BEIJING // Hei Pern's new job as a translator for an oil company seemed like just the career move he was looking for.

It offered Mr Hei, 22, an English literature graduate, originally from China's Ningxia region, a reasonable salary of $1,000 (Dh3,673) a month and the chance to travel overseas, something he had never done before.

Now, little more than three months since he started his job with such enthusiasm, the Beijing-based Mr Hei is unemployed and struggling for money, having quit after not receiving his promised pay.

In total, he earned just 3,700 yuan (Dh2,089) for almost three months' work, about one fifth of what his contract said he was due.

It is an all-too-common scenario among China's migrant workers, who can frequently go long periods without being paid.

"Anyone who worked honestly and hard [would] feel angry at these people," Mr Hei said.

"I didn't expect this would happen in the capital under the emperor's eye. I was really surprised and shocked."

What surprised Mr Hei more than not being paid was the apparent indifference of the government departments that he contacted to resolve his case.

He visited the labour bureau and district court in the Chaoyang district of Beijing.

After being told his own complaints were insufficient, he paid a lawyer 600 yuan to write a letter to the labour bureau outlining his case.

But because the oil company is registered in the province of Xinjiang, despite having offices in Beijing, officials said there was nothing they could do.

"The government departments weren't trying to help people," he said. "They drink tea and smoke cigarettes. They try their best to get away without troubling themselves."

Unpaid wages are thought to most affect China's migrant workforce, which numbers more than 200 million. In 2006, the official All China Federation of Trade Unions reported unpaid wages that year totalled 100 billion yuan, with construction workers owed more than two thirds of that amount.

The following year state media reported as much as 175bn yuan was owed to workers.

The issue has been raised at China's legislature, the National People's Congress, with delegates suggesting employers should contribute to a "security fund" that would ensure workers were paid in the event that the employer defaulted.

In Chongqing, the authorities this month took far more drastic action, deploying a SWAT team of police to raid a construction site where workers were reportedly owed up to 20,000 yuan each.

The city is run by Bo Xilai, an ambitious 61-year-old politician who is expected to become a member of China's supreme nine-strong Politburo Standing Committee next year.

Many other cases have seen workers lose their wages, or even their lives.

In October last year, state media reported that a migrant worker in Sichuan province was beaten to death by men from a personnel company after trying to claim his unpaid wages.

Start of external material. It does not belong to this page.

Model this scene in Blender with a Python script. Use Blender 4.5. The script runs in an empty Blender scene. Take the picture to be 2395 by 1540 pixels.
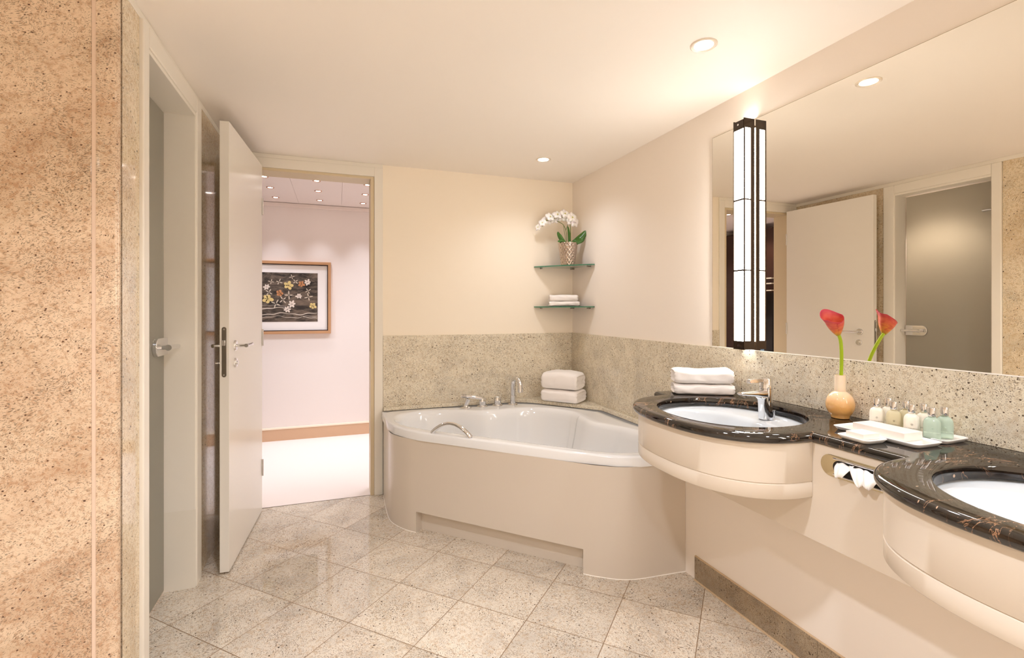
import bpy, bmesh, math, random
from mathutils import Vector, Matrix, noise
R = math.radians
PI = math.pi
SC = bpy.context.scene
COL = SC.collection

# ------------------------------------------------------------------ camera
F_PX = 1146.44
YAW = R(19.625)
HC = 1.229
cam_d = bpy.data.cameras.new('camera')
cam_d.sensor_fit = 'HORIZONTAL'
cam_d.sensor_width = 36.0
cam_d.lens = 36.0 * F_PX / 2395.0
cam_d.shift_y = -(770.0 - 723.8) / 2395.0
cam_d.clip_start = 0.02
cam = bpy.data.objects.new('camera', cam_d)
cam.location = (-1.689, -3.364, HC)
cam.rotation_euler = (PI / 2, 0, -YAW)
COL.objects.link(cam)
SC.camera = cam

# ------------------------------------------------------------------ world, exposure
w = bpy.data.worlds.new('world')
w.use_nodes = True
w.node_tree.nodes['Background'].inputs[0].default_value = (1, .86, .72, 1)
w.node_tree.nodes['Background'].inputs[1].default_value = 0.05
SC.world = w
SC.view_settings.view_transform = 'Standard'
SC.view_settings.look = 'None'
SC.view_settings.exposure = 0.79
SC.view_settings.gamma = 1.0
SC.view_settings.use_curve_mapping = False
SC.cycles.max_bounces = 10
SC.cycles.diffuse_bounces = 6
SC.cycles.glossy_bounces = 6
SC.cycles.transmission_bounces = 8
SC.cycles.sample_clamp_indirect = 4.0
SC.cycles.caustics_reflective = True
SC.cycles.caustics_refractive = False

WARM = (1.0, 1.06, 1.18)
HALLC = (1.0, 1.06, 1.17)


def spot(name, loc, power, color=WARM, size=R(150), blend=.6, radius=.05):
    d = bpy.data.lights.new(name, 'SPOT')
    d.energy = power
    d.color = color
    d.spot_size = size
    d.spot_blend = blend
    d.shadow_soft_size = radius
    o = bpy.data.objects.new(name, d)
    o.location = loc
    COL.objects.link(o)
    return o


def area(name, loc, rot, sx, sy, power, color=WARM):
    d = bpy.data.lights.new(name, 'AREA')
    d.shape = 'RECTANGLE'
    d.size = sx
    d.size_y = sy
    d.energy = power
    d.color = color
    o = bpy.data.objects.new(name, d)
    o.location = loc
    o.rotation_euler = rot
    COL.objects.link(o)
    return o


# ------------------------------------------------------------------ materials


def lin(h):
    h = h.lstrip('#')
    o = []
    for i in (0, 2, 4):
        c = int(h[i:i + 2], 16) / 255
        o.append(c / 12.92 if c <= .04045 else ((c + .055) / 1.055) ** 2.4)
    return (o[0], o[1], o[2], 1)


def pmat(name, col, rough=.5, metal=0, spec=.5, coat=0, trans=0, ior=1.5, emit=None, estr=0, sub=0):
    m = bpy.data.materials.new(name)
    m.use_nodes = True
    b = m.node_tree.nodes['Principled BSDF']
    b.inputs['Base Color'].default_value = lin(col) if isinstance(col, str) else col
    b.inputs['Roughness'].default_value = rough
    b.inputs['Metallic'].default_value = metal
    b.inputs['Specular IOR Level'].default_value = spec
    b.inputs['Coat Weight'].default_value = coat
    b.inputs['Coat Roughness'].default_value = .06
    b.inputs['Transmission Weight'].default_value = trans
    b.inputs['IOR'].default_value = ior
    if sub:
        b.inputs['Subsurface Weight'].default_value = sub
        b.inputs['Subsurface Radius'].default_value = (.02, .012, .006)
    if emit:
        b.inputs['Emission Color'].default_value = lin(emit) if isinstance(emit, str) else emit
        b.inputs['Emission Strength'].default_value = estr
    return m


class NT:
    """small helper around a node tree"""

    def __init__(s, m):
        s.t = m.node_tree
        s.b = s.t.nodes['Principled BSDF']

    def n(s, typ, **kw):
        x = s.t.nodes.new(typ)
        for k, v in kw.items():
            setattr(x, k, v)
        return x

    def l(s, a, b):
        s.t.links.new(a, b)

    def math(s, op, a, b=None, c=None):
        x = s.n('ShaderNodeMath', operation=op)
        for i, v in enumerate((a, b, c)):
            if v is None:
                continue
            if isinstance(v, (int, float)):
                x.inputs[i].default_value = v
            else:
                s.l(v, x.inputs[i])
        return x.outputs[0]

    def mix(s, f, a, b, blend='MIX'):
        x = s.n('ShaderNodeMix', data_type='RGBA', blend_type=blend)
        for sock, v in ((x.inputs[0], f), (x.inputs[6], a), (x.inputs[7], b)):
            if isinstance(v, (int, float)):
                sock.default_value = v
            elif isinstance(v, (tuple, list)):
                sock.default_value = v
            elif isinstance(v, str):
                sock.default_value = lin(v)
            else:
                s.l(v, sock)
        return x.outputs[2]

    def noise(s, vec, scale, detail=4, rough=.5, dist=0):
        x = s.n('ShaderNodeTexNoise')
        s.l(vec, x.inputs['Vector'])
        x.inputs['Scale'].default_value = scale
        x.inputs['Detail'].default_value = detail
        x.inputs['Roughness'].default_value = rough
        x.inputs['Distortion'].default_value = dist
        return x.outputs['Fac']

    def ramp(s, v, lo, hi):
        x = s.n('ShaderNodeMapRange', interpolation_type='SMOOTHSTEP')
        s.l(v, x.inputs[0])
        x.inputs[1].default_value = lo
        x.inputs[2].default_value = hi
        return x.outputs[0]

    def bump(s, h, strength=.2, dist=.002):
        x = s.n('ShaderNodeBump')
        x.inputs['Strength'].default_value = strength
        x.inputs['Distance'].default_value = dist
        s.l(h, x.inputs['Height'])
        s.l(x.outputs[0], s.b.inputs['Normal'])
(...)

In the city of Shenzhen, workers have been banned from petitioning over unpaid wages in the run-up to the Universiade, or World Student Games in August, a move criticised by the state media.

Despite the issue being discussed for more than a decade, unpaid wages are still "a huge problem", said Geoffrey Crothall of China Labour Bulletin, a Hong Kong-based campaign group.

"Every year, particularly around Chinese new year, you see stories about hundreds of millions of yuan owed to migrant workers, particularly in construction," he said.

One reason, he said, is that the government does not have enough labour inspectors to visit construction sites.

In addition, many workers are employed on a casual basis and lack contracts. This makes it almost impossible for them to seek redress.

They have no proof how much they are supposed to have been paid, and how much they were actually given.

It is also an acute problem in manufacturing, with workers often going without their salary when their factories struggle with cash flow.